--- START Provided data ---

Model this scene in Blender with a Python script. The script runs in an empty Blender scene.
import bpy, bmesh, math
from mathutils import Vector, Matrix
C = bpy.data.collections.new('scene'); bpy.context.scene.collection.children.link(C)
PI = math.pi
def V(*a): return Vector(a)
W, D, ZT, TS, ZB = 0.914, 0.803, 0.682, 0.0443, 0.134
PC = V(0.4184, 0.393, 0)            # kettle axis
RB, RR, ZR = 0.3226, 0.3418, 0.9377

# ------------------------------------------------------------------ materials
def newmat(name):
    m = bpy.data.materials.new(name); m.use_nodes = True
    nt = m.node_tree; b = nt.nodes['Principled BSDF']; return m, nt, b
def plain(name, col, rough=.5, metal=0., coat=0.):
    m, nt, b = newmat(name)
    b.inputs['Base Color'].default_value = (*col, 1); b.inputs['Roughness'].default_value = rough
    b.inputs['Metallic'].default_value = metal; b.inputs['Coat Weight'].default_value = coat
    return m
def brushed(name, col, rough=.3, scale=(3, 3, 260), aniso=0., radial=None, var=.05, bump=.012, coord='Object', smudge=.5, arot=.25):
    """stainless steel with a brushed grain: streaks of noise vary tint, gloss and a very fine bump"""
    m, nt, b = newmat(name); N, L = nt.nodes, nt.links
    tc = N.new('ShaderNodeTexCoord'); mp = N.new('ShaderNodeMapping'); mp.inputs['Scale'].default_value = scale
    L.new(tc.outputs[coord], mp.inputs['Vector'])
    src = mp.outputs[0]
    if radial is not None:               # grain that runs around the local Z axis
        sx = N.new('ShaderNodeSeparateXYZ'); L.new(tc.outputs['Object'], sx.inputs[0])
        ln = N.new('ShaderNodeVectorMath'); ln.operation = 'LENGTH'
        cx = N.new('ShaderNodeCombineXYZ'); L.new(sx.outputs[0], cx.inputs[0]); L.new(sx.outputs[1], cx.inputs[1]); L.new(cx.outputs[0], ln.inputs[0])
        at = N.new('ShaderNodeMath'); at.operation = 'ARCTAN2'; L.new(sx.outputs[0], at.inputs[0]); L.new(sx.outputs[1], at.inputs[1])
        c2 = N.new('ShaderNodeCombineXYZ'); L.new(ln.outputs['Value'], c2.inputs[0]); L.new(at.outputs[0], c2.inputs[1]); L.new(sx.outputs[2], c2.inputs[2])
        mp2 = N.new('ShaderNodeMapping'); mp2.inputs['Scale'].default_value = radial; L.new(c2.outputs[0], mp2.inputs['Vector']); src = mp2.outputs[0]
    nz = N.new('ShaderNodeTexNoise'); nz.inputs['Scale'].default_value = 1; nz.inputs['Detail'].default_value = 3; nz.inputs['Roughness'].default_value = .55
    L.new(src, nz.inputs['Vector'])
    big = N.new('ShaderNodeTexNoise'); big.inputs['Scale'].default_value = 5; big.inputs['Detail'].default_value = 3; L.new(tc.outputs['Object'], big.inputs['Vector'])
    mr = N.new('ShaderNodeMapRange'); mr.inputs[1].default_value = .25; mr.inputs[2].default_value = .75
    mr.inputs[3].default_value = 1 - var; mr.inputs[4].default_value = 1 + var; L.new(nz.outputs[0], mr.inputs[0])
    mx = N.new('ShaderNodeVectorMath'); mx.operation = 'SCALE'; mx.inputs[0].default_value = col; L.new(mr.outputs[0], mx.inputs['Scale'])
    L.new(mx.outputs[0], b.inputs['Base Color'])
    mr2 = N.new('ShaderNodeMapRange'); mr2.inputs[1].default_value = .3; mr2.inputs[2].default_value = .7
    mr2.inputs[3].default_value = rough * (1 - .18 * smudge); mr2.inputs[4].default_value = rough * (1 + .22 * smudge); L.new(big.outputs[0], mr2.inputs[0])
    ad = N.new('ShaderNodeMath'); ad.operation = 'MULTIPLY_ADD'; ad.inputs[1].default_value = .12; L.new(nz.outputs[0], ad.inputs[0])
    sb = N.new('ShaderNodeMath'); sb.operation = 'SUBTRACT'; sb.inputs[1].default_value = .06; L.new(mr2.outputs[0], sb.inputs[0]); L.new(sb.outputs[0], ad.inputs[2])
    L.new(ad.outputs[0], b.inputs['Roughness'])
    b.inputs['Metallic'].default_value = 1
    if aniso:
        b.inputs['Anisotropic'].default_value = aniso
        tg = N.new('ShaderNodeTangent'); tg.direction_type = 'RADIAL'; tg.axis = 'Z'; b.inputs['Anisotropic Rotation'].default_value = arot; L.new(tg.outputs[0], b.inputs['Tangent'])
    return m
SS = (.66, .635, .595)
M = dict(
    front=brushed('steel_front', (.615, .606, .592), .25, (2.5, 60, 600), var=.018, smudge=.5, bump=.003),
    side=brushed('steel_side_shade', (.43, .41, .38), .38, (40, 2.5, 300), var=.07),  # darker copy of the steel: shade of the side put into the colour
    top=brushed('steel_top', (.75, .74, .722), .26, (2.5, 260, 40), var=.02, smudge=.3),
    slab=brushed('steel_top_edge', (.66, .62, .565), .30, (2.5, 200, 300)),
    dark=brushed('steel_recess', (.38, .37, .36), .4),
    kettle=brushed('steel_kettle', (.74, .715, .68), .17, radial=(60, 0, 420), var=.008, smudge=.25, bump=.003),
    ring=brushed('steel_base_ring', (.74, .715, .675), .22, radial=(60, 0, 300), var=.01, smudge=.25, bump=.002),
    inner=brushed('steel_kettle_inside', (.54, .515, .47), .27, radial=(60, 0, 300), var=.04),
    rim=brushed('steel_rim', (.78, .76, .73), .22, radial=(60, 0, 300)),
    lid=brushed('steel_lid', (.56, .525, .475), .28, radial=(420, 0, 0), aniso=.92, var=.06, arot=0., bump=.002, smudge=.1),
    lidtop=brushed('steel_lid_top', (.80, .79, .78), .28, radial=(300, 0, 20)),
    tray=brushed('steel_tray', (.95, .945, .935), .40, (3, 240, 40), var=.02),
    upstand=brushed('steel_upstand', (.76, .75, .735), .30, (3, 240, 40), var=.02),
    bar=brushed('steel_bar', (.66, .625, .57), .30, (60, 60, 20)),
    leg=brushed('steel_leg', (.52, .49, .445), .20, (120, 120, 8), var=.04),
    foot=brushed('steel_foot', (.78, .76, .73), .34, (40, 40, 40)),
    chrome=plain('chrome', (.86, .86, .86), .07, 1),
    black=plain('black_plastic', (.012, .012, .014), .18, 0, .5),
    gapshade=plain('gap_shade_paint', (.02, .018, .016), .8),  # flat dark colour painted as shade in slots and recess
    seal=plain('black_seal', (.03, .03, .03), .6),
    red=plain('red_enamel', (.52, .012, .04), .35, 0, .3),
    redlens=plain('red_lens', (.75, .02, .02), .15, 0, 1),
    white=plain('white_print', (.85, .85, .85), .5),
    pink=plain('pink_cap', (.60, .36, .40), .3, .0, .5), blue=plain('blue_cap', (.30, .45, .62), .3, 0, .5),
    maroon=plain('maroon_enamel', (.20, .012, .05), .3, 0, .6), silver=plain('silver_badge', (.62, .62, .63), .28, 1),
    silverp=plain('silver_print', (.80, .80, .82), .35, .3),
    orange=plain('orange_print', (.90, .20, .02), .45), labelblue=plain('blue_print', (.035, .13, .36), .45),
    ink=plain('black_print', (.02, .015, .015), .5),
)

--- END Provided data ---

Goal =>
Set down verbatim only the lines between the start of the data above and the line with "RB, RR, ZR = 0.3226, 0.3418, 0.9377", both boundaries included.

Full response =>
Model this scene in Blender with a Python script. The script runs in an empty Blender scene.
import bpy, bmesh, math
from mathutils import Vector, Matrix
C = bpy.data.collections.new('scene'); bpy.context.scene.collection.children.link(C)
PI = math.pi
def V(*a): return Vector(a)
W, D, ZT, TS, ZB = 0.914, 0.803, 0.682, 0.0443, 0.134
PC = V(0.4184, 0.393, 0)            # kettle axis
RB, RR, ZR = 0.3226, 0.3418, 0.9377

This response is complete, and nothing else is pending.